Once again we find Matt Painter struggling to construct a time machine capable of catapulting him out of the Baby Boiler era. Finding a fresh group of talent to regain solid footing in West Lafayette has become Painter’s white whale. For since Moore, Johnson and Hummel left town, Purdue has floundered through one untimely departure after another and a seemingly endless supply of Johnson’s.

But fear not Boiler fans, for the cupboard finally appears stocked with some promising, and conveniently interchangeable, pieces. These young players should fit nicely around a battled tested big man in Carmel Junior AJ Hammons, also known as the most intriguing (and at times frustrating) talent Purdue has seen in many moons.

For seven years Tom Crean has been living off the life insurance policy Kelvin Samson’s untimely death caused. Hoosier fans rallied around Crean in the beginning. They welcomed Cody Zeller with open arms and celebrated the evolution of Victor Oladipo. But somewhere along the way a really talented and deep team failed to escape the Sweet Sixteen. Fast forward and we find Crean’s program hit with one unexpectedly terrible black eye after another. Now he’s hoping a young and tremendously undersized team is enough to keep his red hot seat from turning white.

What we have here is a story of two programs. Two programs, once proud and accustomed to high levels of success. Two programs suddenly stuck in a perpetual state of mediocrity. Two programs who find themselves relegated to middle of the pack horses in an ever widening race. Two programs struggling to strike a balance between lofty fan expectations and the realities of college basketball as we know it today.

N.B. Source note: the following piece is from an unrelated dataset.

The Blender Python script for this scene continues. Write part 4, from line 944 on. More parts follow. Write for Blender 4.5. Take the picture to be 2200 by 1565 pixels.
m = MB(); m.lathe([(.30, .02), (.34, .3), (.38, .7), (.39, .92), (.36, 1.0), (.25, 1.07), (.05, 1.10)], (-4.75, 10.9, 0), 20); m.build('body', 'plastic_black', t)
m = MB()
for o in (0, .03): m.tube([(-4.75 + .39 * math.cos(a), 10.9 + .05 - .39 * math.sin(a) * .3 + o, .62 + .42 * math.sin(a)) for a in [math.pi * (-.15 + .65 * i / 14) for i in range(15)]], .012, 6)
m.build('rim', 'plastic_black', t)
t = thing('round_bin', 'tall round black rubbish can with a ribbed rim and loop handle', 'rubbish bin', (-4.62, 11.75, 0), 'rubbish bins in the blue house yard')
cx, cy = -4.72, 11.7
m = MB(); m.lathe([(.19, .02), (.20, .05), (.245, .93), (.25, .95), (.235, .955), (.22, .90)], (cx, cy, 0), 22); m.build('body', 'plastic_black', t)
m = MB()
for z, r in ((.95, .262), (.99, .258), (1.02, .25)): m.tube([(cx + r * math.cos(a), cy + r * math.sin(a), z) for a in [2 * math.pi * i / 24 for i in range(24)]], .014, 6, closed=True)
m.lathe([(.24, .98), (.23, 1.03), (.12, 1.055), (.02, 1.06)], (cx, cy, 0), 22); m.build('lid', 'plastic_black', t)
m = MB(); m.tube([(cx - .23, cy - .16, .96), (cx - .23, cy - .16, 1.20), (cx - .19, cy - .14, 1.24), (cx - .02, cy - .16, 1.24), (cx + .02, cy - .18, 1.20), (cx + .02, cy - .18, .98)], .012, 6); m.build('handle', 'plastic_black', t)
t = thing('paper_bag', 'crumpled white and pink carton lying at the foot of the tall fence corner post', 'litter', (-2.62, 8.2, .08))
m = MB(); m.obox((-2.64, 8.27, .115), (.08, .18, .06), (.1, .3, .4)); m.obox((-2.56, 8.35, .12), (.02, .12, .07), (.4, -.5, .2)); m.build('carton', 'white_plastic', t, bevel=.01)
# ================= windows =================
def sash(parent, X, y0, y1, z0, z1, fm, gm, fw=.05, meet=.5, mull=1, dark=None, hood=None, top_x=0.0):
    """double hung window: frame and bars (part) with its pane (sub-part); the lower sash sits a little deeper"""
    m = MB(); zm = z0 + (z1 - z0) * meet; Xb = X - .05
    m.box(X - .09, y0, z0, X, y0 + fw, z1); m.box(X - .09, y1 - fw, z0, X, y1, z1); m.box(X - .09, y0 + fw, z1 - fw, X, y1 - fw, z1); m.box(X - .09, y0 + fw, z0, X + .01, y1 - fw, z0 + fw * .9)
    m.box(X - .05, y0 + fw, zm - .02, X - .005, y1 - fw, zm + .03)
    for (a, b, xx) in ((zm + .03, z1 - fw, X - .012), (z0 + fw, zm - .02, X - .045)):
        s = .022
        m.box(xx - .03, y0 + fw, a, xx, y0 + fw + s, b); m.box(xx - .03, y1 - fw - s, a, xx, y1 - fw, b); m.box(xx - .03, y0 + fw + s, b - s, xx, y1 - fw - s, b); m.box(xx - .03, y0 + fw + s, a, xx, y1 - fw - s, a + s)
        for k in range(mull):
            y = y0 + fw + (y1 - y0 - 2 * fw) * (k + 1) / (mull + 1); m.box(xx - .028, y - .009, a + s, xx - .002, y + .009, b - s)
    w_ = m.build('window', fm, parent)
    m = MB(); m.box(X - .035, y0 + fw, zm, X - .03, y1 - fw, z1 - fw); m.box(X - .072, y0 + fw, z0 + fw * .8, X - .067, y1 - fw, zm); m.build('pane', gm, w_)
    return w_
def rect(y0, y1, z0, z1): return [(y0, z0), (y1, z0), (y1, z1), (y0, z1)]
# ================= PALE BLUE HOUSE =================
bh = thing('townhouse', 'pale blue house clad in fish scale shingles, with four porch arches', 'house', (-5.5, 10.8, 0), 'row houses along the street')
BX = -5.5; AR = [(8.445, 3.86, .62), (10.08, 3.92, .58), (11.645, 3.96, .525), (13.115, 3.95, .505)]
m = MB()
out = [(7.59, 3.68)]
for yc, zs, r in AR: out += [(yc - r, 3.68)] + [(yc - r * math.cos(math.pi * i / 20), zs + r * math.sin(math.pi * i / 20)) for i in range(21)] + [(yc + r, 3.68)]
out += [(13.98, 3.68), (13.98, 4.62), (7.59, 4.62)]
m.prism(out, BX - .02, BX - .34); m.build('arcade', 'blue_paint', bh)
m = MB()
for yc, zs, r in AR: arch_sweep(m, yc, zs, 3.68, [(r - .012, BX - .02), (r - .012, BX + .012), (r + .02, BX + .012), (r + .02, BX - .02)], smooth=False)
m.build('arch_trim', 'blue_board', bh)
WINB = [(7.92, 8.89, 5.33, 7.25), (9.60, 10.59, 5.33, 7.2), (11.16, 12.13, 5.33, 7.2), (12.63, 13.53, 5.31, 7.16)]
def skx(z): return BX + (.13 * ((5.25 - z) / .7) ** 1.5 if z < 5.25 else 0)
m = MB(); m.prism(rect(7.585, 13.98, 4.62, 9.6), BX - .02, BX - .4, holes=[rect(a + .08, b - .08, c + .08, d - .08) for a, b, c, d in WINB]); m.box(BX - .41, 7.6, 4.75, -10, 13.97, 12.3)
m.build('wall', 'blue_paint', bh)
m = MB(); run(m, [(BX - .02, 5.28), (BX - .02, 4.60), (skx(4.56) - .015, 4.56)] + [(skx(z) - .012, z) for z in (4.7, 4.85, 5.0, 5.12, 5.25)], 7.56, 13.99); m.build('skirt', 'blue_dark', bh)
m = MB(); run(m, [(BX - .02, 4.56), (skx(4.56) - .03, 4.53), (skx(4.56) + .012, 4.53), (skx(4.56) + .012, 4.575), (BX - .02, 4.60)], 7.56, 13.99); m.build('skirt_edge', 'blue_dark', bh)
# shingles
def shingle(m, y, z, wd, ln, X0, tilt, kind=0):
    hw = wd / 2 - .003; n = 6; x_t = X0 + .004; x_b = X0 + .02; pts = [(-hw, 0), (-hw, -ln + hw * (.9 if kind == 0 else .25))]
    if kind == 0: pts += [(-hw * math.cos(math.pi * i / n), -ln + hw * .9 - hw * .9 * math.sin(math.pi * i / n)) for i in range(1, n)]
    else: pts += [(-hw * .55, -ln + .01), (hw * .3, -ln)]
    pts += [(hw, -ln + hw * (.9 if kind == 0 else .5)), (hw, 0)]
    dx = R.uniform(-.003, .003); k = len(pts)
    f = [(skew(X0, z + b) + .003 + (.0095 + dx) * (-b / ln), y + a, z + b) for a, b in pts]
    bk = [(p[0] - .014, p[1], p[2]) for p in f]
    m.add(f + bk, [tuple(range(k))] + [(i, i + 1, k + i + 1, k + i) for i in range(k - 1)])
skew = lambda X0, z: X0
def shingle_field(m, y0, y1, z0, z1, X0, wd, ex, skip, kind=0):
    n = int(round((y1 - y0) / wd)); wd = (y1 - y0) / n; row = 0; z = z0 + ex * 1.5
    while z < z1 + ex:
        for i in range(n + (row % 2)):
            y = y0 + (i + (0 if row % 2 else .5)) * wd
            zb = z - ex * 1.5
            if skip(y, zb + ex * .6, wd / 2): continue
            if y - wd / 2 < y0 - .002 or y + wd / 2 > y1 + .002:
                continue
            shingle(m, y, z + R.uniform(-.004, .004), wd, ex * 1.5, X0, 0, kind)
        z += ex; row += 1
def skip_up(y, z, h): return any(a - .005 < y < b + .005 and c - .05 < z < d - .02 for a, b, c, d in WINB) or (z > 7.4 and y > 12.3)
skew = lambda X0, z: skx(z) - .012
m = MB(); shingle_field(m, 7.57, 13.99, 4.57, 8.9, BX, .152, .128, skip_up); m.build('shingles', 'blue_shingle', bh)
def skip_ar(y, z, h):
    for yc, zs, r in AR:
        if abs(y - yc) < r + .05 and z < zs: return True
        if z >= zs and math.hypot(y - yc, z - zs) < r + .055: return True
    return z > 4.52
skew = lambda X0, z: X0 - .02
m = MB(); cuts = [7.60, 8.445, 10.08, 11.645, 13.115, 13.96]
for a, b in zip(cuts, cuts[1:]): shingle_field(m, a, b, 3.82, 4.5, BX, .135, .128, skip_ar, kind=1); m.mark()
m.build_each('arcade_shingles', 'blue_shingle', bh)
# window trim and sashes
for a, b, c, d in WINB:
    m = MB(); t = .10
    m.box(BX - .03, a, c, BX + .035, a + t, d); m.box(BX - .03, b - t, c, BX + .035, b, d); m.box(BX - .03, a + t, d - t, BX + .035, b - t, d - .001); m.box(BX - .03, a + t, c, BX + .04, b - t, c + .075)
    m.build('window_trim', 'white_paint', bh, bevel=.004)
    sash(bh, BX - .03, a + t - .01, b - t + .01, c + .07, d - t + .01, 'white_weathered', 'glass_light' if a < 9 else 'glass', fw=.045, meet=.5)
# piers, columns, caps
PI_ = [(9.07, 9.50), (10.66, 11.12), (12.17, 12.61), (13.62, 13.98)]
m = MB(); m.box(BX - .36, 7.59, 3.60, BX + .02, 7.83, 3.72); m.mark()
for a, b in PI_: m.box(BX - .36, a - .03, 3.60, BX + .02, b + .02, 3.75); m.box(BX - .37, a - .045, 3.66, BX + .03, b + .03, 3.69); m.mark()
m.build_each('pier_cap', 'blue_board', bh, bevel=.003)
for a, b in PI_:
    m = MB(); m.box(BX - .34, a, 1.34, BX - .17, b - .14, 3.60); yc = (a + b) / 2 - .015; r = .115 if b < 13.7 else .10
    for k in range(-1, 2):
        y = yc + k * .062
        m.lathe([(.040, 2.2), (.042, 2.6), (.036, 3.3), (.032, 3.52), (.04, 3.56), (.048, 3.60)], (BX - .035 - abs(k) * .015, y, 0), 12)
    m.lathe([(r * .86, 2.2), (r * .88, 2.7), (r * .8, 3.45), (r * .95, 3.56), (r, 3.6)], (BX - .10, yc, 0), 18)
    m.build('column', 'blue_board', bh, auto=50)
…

Still, it’s no secret these fan bases are growing restless. Both coaches have reached the point where next year is too far away. Crean’s advantage is a set of talented wings who can make plays and score, but Hammons size gives the Boilers the best chance to win in the Big Ten. And be wary of that guy, the one saying there’s no way either coach will be fired; for this is likely the same person who’d tell you the best way to get that gator out of the kiddie pool is to dive in after it.